The lawsuit on behalf of hundreds of Israelis follows the settlement the bank had to pay last year in a case brought in the U.S. by American victims of terror.
By Batya Jerenberg, World Israel News
More than a thousand Israeli victims of Palestinian terrorism have banded together to sue the Jordan-based Arab Bank PLC for knowingly supporting terrorism, Israel Hayom reported Tuesday.
They are demanding 20 billion shekels in compensation. It is the first time Israelis have targeted a bank for its involvement in terror, Israel Hayom reports.
They are charging the financial institution with systematically supporting, aiding, funding and encouraging acts of terror in Israel by operatives of Hamas, Palestinian Islamic Jihad, Fatah and other organizations.
The law firms representing the 1,132 people injured in terrorist attacks and families of those killed, MM Law and Markman & Tomashin, further claim that the bank’s CEO even established a support fund for terrorists and their families, to which he would contribute $500,000, and the bank promised a further $2 million.
The case will focus on attacks perpetrated between 1995 and 2005, a time period when hundreds of Israelis were murdered and thousands injured in the Jewish state after the Oslo peace accords were signed, the Palestinian Authority (PA) was created, and PA President Yasser Arafat instigated the Second Intifada.
Some of the more infamous suicide bombings cited in the lawsuit were the Dolphinarium (2001), Sbarro (2001) and Park Hotel (2002) attacks.
At the Dolphinarium, a Tel Aviv nightclub, most of the 21 killed and 120 injured were youths. The Sbarro pizza shop bombing in the heart of Jerusalem killed 15 and wounded over 100. The terrorist who blew himself up in the Netanya Park Hotel murdered 30 and wounded 160 who had gathered for the Passover Seder.
This lawsuit follows a successful U.S. suit against the Arab Bank on similar charges.
In 2014, 10 years after the case was first brought, a Brooklyn, N.Y. federal jury unanimously found the bank liable for knowingly providing financial services to a group that the U.S. had long designated as a terrorist organization – Hamas.
The 527 plaintiffs, all American citizens, proved that Arab Bank had consciously maintained accounts for Hamas leaders and organizations and facilitated millions of dollars’ worth of bank transfers to Hamas operatives and families of suicide bombers.
It was the first time that a financial institution was found liable under the U.S. Anti-Terrorism Act, which until then had been used to sue terrorist organizations like the PLO and terror-supporting countries like Iran.
While the bank appealed the verdict, it also came to an agreement with the plaintiffs on a settlement whose size would depend on whether it lost or won the appeal.
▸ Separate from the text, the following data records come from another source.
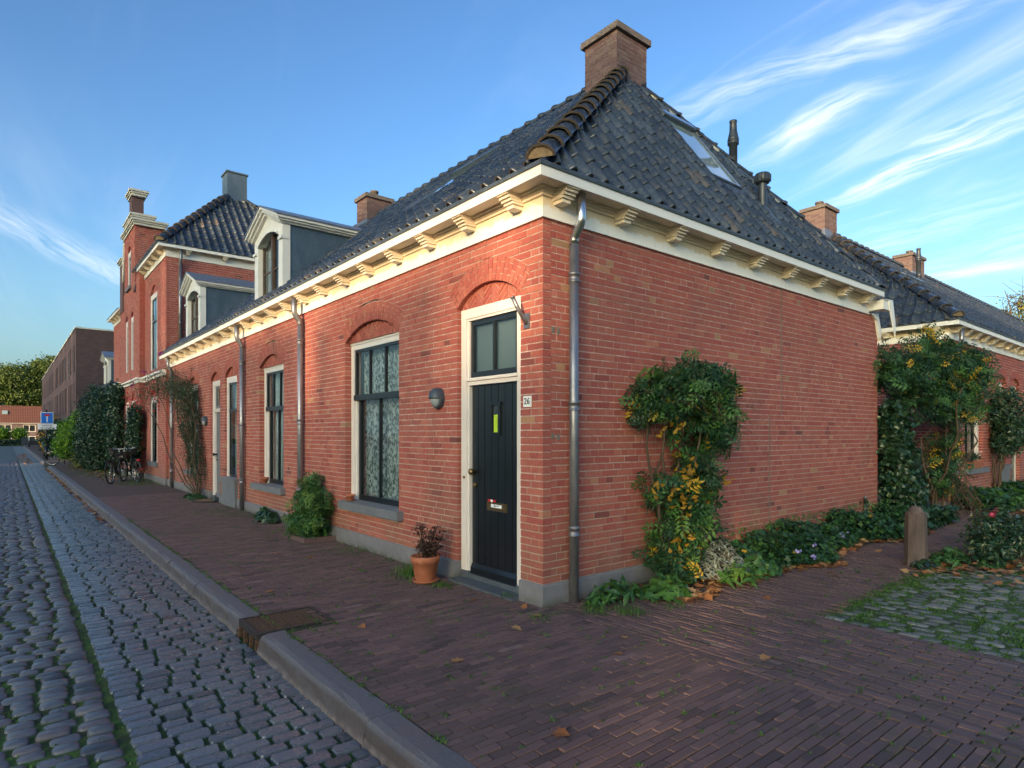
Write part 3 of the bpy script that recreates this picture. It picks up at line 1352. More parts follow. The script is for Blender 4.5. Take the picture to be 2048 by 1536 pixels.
def cornice(parent, path, zt, brs, frieze_mat=None, fascia_mat=None, over=.25, z_fr=None, thick=.10):
    """zt = top of fascia; brs: list of (fr, [u...])"""
    fz0 = z_fr
    fm = frieze_mat or FRIEZE
    mb = MB()
    sweep(mb, [(-.02, fz0), (.022, fz0), (.022, zt - .14), (-.02, zt - .14)], path)
    sweep(mb, [(.0, fz0 - .012), (.028, fz0 - .012), (.028, fz0 + .004), (.0, fz0 + .004)], path)
    mb.build('frieze', fm, parent)
    mb = MB()
    for k, (d, a, b) in enumerate(((.045, .155, .13), (.065, .13, .108), (.085, .108, .086))):
        sweep(mb, [(-.01, zt - a), (d, zt - a), (d, zt - b), (-.01, zt - b)], path)
    mb.build('moulding', CREAM, parent)
    mb = MB()
    sweep(mb, [(-.05, zt - .085), (over - .02, zt - .085), (over - .02, zt - .004), (-.05, zt - .004)], path)
    mb.build('soffit', CREAM, parent)
    mb = MB()
    sweep(mb, [(over - .019, zt - thick), (over, zt - thick), (over, zt), (over - .019, zt)], path)
    mb.build('fascia', fascia_mat or WHITE, parent)
    mb = MB()
    sweep(mb, [(over - .06, zt + .001), (over + .014, zt - .012), (over + .022, zt + .012), (over + .010, zt + .026), (over - .06, zt + .024)], path)
    mb.build('gutter_edge', MAT['lead'], parent)
    # brackets
    for fr, us in brs:
        if not us:
            continue
        z0 = fr(0, 0, 0)
        mb = MB()

        def frl(u, d, z):
            q = fr(u, d, z)
            return (q[0] - z0[0], q[1] - z0[1], q[2])
        for k, (d, w, a, b) in enumerate(((.215, .078, .110, .086), (.19, .074, .134, .111), (.165, .070, .158, .135), (.14, .066, .182, .159), (.12, .05, .215, .183))):
            frbox(mb, frl, -w, w, .0, d, -a, -b)
            frbox(mb, frl, -w + .008, w - .008, .0, d - .008, -b - .001, -b + .001)
        me = mb.mesh('bracket', CREAM)
        for u in us:
            p = fr(u, .02, zt)
            place('bracket', me, p, parent)


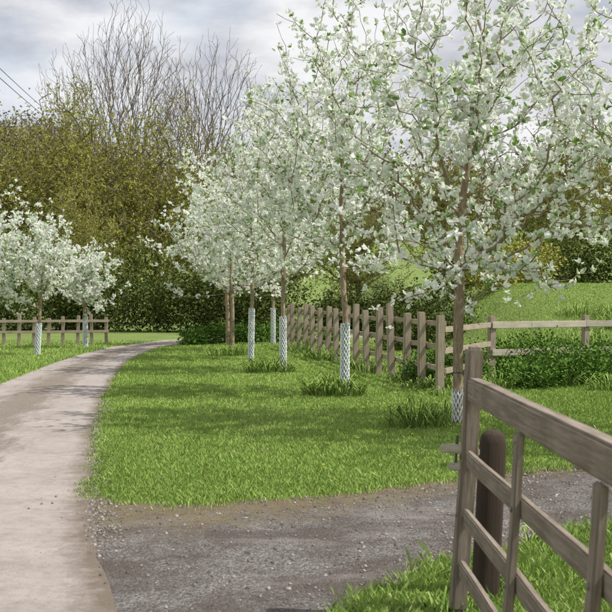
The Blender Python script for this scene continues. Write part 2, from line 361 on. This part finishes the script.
def whitebeam(x,y,H,rad,zlow,n_t,ncl,nleaf,ls,off=(0,0),g=True,gh=1.1,lean=(0,0),step=.16,sides=6,rt=.05,shell=.5,round_=False):
    z0=float(height(x,y));top=zlow+(H-zlow)*.5
    zz=np.linspace(0,top,14);w=R.normal(0,.018,(14,2));w[:5]=0;w=w.cumsum(0)
    trunk=[(lean[0]*z+w[i,0]+off[0]*sstep((z-1)/3.)*.5,lean[1]*z+w[i,1]+off[1]*sstep((z-1)/3.)*.5,z) for i,z in enumerate(zz)]
    c=(off[0],off[1],zlow+(H-zlow)*.45);rz=(H-zlow)*.53
    T=env_points(n_t,c,(rad,rad,rz),shell=shell)
    me=make_tree_mesh('whitebeam',trunk,T,step,sides,.004,.50,rt,M_white,M_bark,ncl,nleaf,ls,.27,.8,spread=.05,bf=.5,startf=.45,sag=.09,round_=round_)
    o=obj('whitebeam_tree',me,loc=(x,y,z0))
    if g: guard(o,gh,lean=lean)
    return o
whitebeam(1.84,13.3,6.4,2.15,1.6,500,7,6,.078,off=(.3,0),gh=.42,step=.14,rt=.066,round_=True)
whitebeam(5.0,11.7,6.2,2.45,1.65,520,7,6,.080,off=(0,0),step=.15,rt=.07,round_=True)
whitebeam(.60,17.1,6.6,1.8,1.9,420,7,6,.077,lean=(.01,0),rt=.052,round_=True)
whitebeam(-.46,22.0,6.1,1.75,2.0,390,7,6,.082,rt=.05)
whitebeam(-1.3,25.9,5.7,1.95,1.8,360,7,6,.09,lean=(.02,0),rt=.05,gh=1.2)
whitebeam(-1.98,29.6,5.2,2.05,1.7,320,7,6,.095,rt=.06,g=False)
whitebeam(-2.35,33.0,4.9,1.9,1.9,230,6,6,.105,rt=.07,g=False)
whitebeam(-1.0,33.5,5.2,1.7,1.9,230,6,6,.105,rt=.05)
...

This would save both sides from having to engage in another expensive, years-long trial, and guarantee that the plaintiffs would receive compensation.
In 2018, while confirming the essential truth of the claims, a federal appeals court overturned the verdict due to the trial judge having given the jury incorrect instructions. Although the exact amount the plaintiffs then received due to the prior agreement was confidential, it was reported that Arab Bank had set aside $1 billion for the terror victims and their families.